For a while, the episodes alternate between each Miles’s point of view, exploring how the new Miles takes over the old Miles’s job while the old Miles stays home to watch porn and work on his self-indulgent stage play. You start to root for new Miles, and hope that old Miles will wind up back in that grave or at least fly away and leave his life behind in his clone’s more capable hands. From the outside, the new Miles does seem to be an improvement in every way — not in any tangible respect, but merely by being less cynical. Life hasn’t worn him down yet, because he hasn’t lived. And that’s the point: It’s easy to be a better person when you haven’t faced any challenges, so the real question becomes whether Old Miles is capable of change — and what New Miles will do when faced with problems of his own.

Still, it isn’t until the show finally allows Kate’s point of view to swap in it becomes something more than a thought experiment and finds some real kernels of truth. Through Kate we see that their marriage hasn’t always been a slog. We see the hopes for the future that brought them out of the city and into the suburbs in the first place. And we also see that there is no grand secret to their current dysfunction. They’ve simply grown apart, or maybe it’s more appropriate to say that they’ve stopped thinking of their lives as something they’re living together. Old Miles is quick to say that his rut, or his search for self-help, has nothing to do with Kate, which is ludicrous. It may feel personal to him, but his happiness (and their finances) matter to her as well. Kate is also alone in her pregnancy disappointments, and she’s stopped caring about trying to reconnect with her husband — that is, until New Miles comes around. It would have been the obvious thing to have Kate see in New Miles the man she first fell in love with, and have Living With Yourself be the story of the clone taking over the life of the original — but that’s not this story. Instead, New Miles learns that he’s not the superior version in every respect, while Old Miles starts to find things that are worth fighting for and Kate realizes that there is no version of Miles that can replace the one that’s been with her every step of the way. Sure, they’ve grown apart — but even that disconnect and disillusionment is something they’ve earned together. It connects them.
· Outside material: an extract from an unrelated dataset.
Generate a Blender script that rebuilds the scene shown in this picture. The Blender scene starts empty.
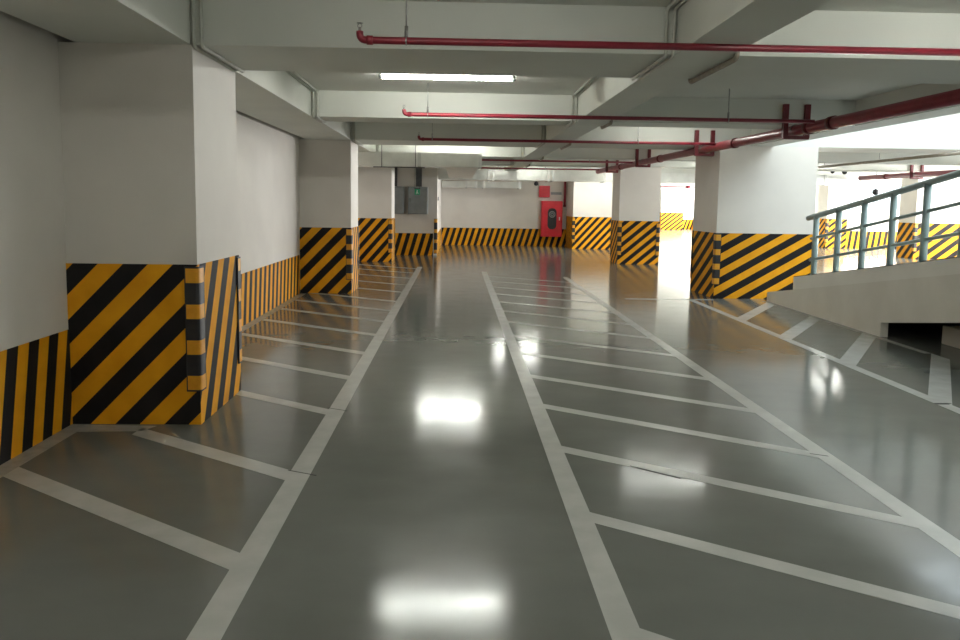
import bpy, bmesh, math, random
from mathutils import Vector, Matrix
random.seed(4)
C = bpy.context.scene.collection
# ------------------------------------------------------------------ materials
def new_mat(name):
    m = bpy.data.materials.new(name); m.use_nodes = True
    nt = m.node_tree; b = nt.nodes['Principled BSDF']
    return m, nt, b
def N(nt, t, **kw):
    n = nt.nodes.new(t)
    for k, v in kw.items(): setattr(n, k, v)
    return n
def noise_mix(nt, b, c0, c1, scale=3.0, detail=6, lo=.35, hi=.65, stretch=None, coord='Object'):
    tc = N(nt, 'ShaderNodeTexCoord'); nz = N(nt, 'ShaderNodeTexNoise'); nz.inputs['Scale'].default_value = scale
    nz.inputs['Detail'].default_value = detail
    src = tc.outputs[coord]
    if stretch:
        mp = N(nt, 'ShaderNodeMapping'); mp.inputs['Scale'].default_value = stretch
        nt.links.new(src, mp.inputs[0]); src = mp.outputs[0]
    nt.links.new(src, nz.inputs['Vector'])
    cr = N(nt, 'ShaderNodeValToRGB'); cr.color_ramp.elements[0].position = lo; cr.color_ramp.elements[1].position = hi
    cr.color_ramp.elements[0].color = (*c0, 1); cr.color_ramp.elements[1].color = (*c1, 1)
    nt.links.new(nz.outputs['Fac'], cr.inputs[0])
    return nz, cr
def plain(name, c0, c1=None, rough=.6, metal=0, scale=4, bump=0.0, bscale=60, spec=.5, stretch=None):
    m, nt, b = new_mat(name)
    if c1 is None: c1 = tuple(min(1, v*1.08) for v in c0)
    nz, cr = noise_mix(nt, b, c0, c1, scale, stretch=stretch)
    nt.links.new(cr.outputs[0], b.inputs['Base Color'])
    b.inputs['Roughness'].default_value = rough; b.inputs['Metallic'].default_value = metal
    b.inputs['Specular IOR Level'].default_value = spec
    if bump:
        n2 = N(nt, 'ShaderNodeTexNoise'); n2.inputs['Scale'].default_value = bscale; n2.inputs['Detail'].default_value = 3
        tc = N(nt, 'ShaderNodeTexCoord'); nt.links.new(tc.outputs['Object'], n2.inputs['Vector'])
        bp = N(nt, 'ShaderNodeBump'); bp.inputs['Strength'].default_value = bump; bp.inputs['Distance'].default_value = .004
        nt.links.new(n2.outputs['Fac'], bp.inputs['Height']); nt.links.new(bp.outputs[0], b.inputs['Normal'])
    return m
WALL = plain('white_wall_paint', (.68, .64, .585), (.74, .70, .64), rough=.62, scale=1.2, bump=.25, bscale=90)
CEIL = plain('ceiling_paint', (.66, .67, .615), (.72, .73, .67), rough=.7, scale=.9, bump=.2, bscale=70)
CURB = plain('rendered_concrete', (.74, .71, .63), (.80, .77, .69), rough=.7, scale=2.5, bump=.3)
CURBT = plain('pale_curb_render', (.82, .80, .73), (.87, .85, .78), rough=.7, scale=2.5, bump=.3)
RAWC = plain('raw_concrete', (.16, .155, .15), (.24, .235, .22), rough=.85, scale=3, bump=.4)
RED = plain('red_pipe_paint', (.20, .010, .022), (.26, .015, .03), rough=.35, scale=6)
REDB = plain('dark_red_bracket_paint', (.12, .010, .014), (.17, .014, .02), rough=.45, scale=9)
CAB = plain('red_cabinet_enamel', (.62, .012, .03), (.70, .02, .04), rough=.3, scale=5)
RAIL = plain('blue_grey_rail_paint', (.28, .37, .365), (.33, .42, .41), rough=.38, scale=7)
GALV = plain('galvanised_sheet', (.66, .67, .63), (.78, .79, .75), rough=.3, metal=.55, scale=3, bump=.15, bscale=6)
STEEL = plain('zinc_steel', (.30, .30, .28), (.42, .42, .40), rough=.4, metal=.8, scale=20)
DARK = plain('black_rubber', (.012, .012, .015), (.02, .02, .022), rough=.5, scale=14)
DGREY = plain('dark_grey_metal', (.06, .06, .065), (.09, .09, .09), rough=.5, scale=10)
GREYBOX = plain('grey_enamel', (.22, .24, .24), (.27, .29, .29), rough=.4, scale=5)
COND = plain('conduit_plastic', (.50, .50, .44), (.58, .58, .52), rough=.45, scale=12)
CONDB = plain('brown_conduit', (.26, .23, .18), (.33, .29, .23), rough=.5, scale=12)
WPLAS = plain('white_plastic', (.72, .72, .70), (.78, .78, .76), rough=.35, scale=5)
GREEN = plain('green_sign_face', (.01, .30, .14), (.015, .36, .17), rough=.4, scale=5)
YEL = plain('yellow_band_rubber', (.70, .30, .012), (.80, .37, .02), rough=.42, scale=12)
LINE = plain('road_line_paint', (.47, .475, .445), (.54, .54, .51), rough=.24, scale=5, spec=.5)
GRIME = plain('grey_border_paint', (.36, .36, .335), (.45, .45, .42), rough=.26, scale=9)
CUT = plain('joint_filler', (.01, .01, .01), (.02, .02, .02), rough=.8)
def tube_mat(strength, name):
    m, nt, b = new_mat(name)
    b.inputs['Base Color'].default_value = (.9, .9, .9, 1)
    b.inputs['Emission Color'].default_value = (.98, 1.0, .93, 1); b.inputs['Emission Strength'].default_value = strength
    return m
TUBE = 40.0
TUBEM = tube_mat(TUBE, 'lit_fluorescent_tube'); TUBED = tube_mat(TUBE*.32, 'dim_fluorescent_tube')
def floor_mat():
    m, nt, b = new_mat('grey_epoxy_floor')
    nz, cr = noise_mix(nt, b, (.158, .164, .146), (.182, .188, .169), .4, 3, .3, .7)
    # faint streaks and scuffs
    tc = N(nt, 'ShaderNodeTexCoord'); mp = N(nt, 'ShaderNodeMapping'); mp.inputs['Scale'].default_value = (1.6, 2.6, 1); mp.inputs['Rotation'].default_value = (0, 0, .5)
    n2 = N(nt, 'ShaderNodeTexNoise'); n2.inputs['Scale'].default_value = 1.6; n2.inputs['Detail'].default_value = 3
    nt.links.new(tc.outputs['Object'], mp.inputs[0]); nt.links.new(mp.outputs[0], n2.inputs['Vector'])
    mr = N(nt, 'ShaderNodeMapRange'); mr.inputs[1].default_value = .3; mr.inputs[2].default_value = .7; mr.inputs[3].default_value = .96; mr.inputs[4].default_value = 1.04
    nt.links.new(n2.outputs['Fac'], mr.inputs[0])
    mx = N(nt, 'ShaderNodeVectorMath', operation='SCALE'); nt.links.new(cr.outputs[0], mx.inputs[0]); nt.links.new(mr.outputs[0], mx.inputs['Scale'])
    nt.links.new(mx.outputs[0], b.inputs['Base Color'])
    r = N(nt, 'ShaderNodeMapRange'); r.inputs[1].default_value = .3; r.inputs[2].default_value = .7; r.inputs[3].default_value = .10; r.inputs[4].default_value = .165
    nt.links.new(n2.outputs['Fac'], r.inputs[0]); nt.links.new(r.outputs[0], b.inputs['Roughness'])
    n3 = N(nt, 'ShaderNodeTexNoise'); n3.inputs['Scale'].default_value = 7; n3.inputs['Detail'].default_value = 1
    nt.links.new(tc.outputs['Object'], n3.inputs['Vector'])
    bp = N(nt, 'ShaderNodeBump'); bp.inputs['Strength'].default_value = .012; bp.inputs['Distance'].default_value = .01
    nt.links.new(n3.outputs['Fac'], bp.inputs['Height'])
    b.inputs['Specular IOR Level'].default_value = .26
    return m
FLOOR = floor_mat()
def hazard_mat():
    """yellow and black stripes, drawn along the u axis of the painted face's own UV map (one period per unit)"""
    m, nt, b = new_mat('yellow_black_hazard_paint')
    uv = N(nt, 'ShaderNodeUVMap'); uv.uv_map = 'UVMap'
    sp = N(nt, 'ShaderNodeSeparateXYZ'); nt.links.new(uv.outputs[0], sp.inputs[0])
    fr = N(nt, 'ShaderNodeMath', operation='FRACT'); nt.links.new(sp.outputs[0], fr.inputs[0])
    lt = N(nt, 'ShaderNodeMath', operation='LESS_THAN'); nt.links.new(fr.outputs[0], lt.inputs[0]); lt.inputs[1].default_value = .5
    tc = N(nt, 'ShaderNodeTexCoord'); nz = N(nt, 'ShaderNodeTexNoise'); nz.inputs['Scale'].default_value = 5; nz.inputs['Detail'].default_value = 6
    nt.links.new(tc.outputs['Object'], nz.inputs['Vector'])
    cy = N(nt, 'ShaderNodeValToRGB'); cy.color_ramp.elements[0].position = .3; cy.color_ramp.elements[1].position = .7
    cy.color_ramp.elements[0].color = (.76, .325, .008, 1); cy.color_ramp.elements[1].color = (.88, .40, .012, 1)
    cb = N(nt, 'ShaderNodeValToRGB'); cb.color_ramp.elements[0].position = .3; cb.color_ramp.elements[1].position = .7
    cb.color_ramp.elements[0].color = (.010, .009, .010, 1); cb.color_ramp.elements[1].color = (.018, .016, .016, 1)
    nt.links.new(nz.outputs['Fac'], cy.inputs[0]); nt.links.new(nz.outputs['Fac'], cb.inputs[0])
    mx = N(nt, 'ShaderNodeMix', data_type='RGBA')
    nt.links.new(lt.outputs[0], mx.inputs['Factor']); nt.links.new(cy.outputs[0], mx.inputs['A']); nt.links.new(cb.outputs[0], mx.inputs['B'])
    nt.links.new(mx.outputs['Result'], b.inputs['Base Color'])
    b.inputs['Roughness'].default_value = .62; b.inputs['Specular IOR Level'].default_value = .18
    return m
HAZ = hazard_mat()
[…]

Ultimately Living With Yourself is a meditation on what self-improvement really means, and I sort of appreciated the way it duped you into thinking it would be something else every step of the way. The dual-Rudd premise rarely delivers on its buddy-comedy potential, and the promise of a murder thriller turns into nothing more than a late-stage Rudd fight. Even the sci-fi cloning angle is only explored in the most throwaway respect. Instead of a vast technological conspiracy, the spa boils down to being nothing more than a rinky-dink operation run by two dudes in need of cash while some shadowy “corporate” umbrella breaths down their necks. A slight complication arrives in the form of an FDA investigation, but fizzles out as an episode-long diversion. One angle that I imagine a second season would explore would be the nature of the corporation behind the cloning spas (there are more hiding in secret around the country), and the show heavily hints that Miles has already met the honcho behind it all through his job. But whatever mysteries a second season offers, I doubt they’ll be explored as anything more than set dressing or occasional roadblocks for the characters. After all, the big cliffhanger reveal between Kate and the two Mileses means there’s a whole new path lying ahead of them, and plenty of room for them to continue to grow.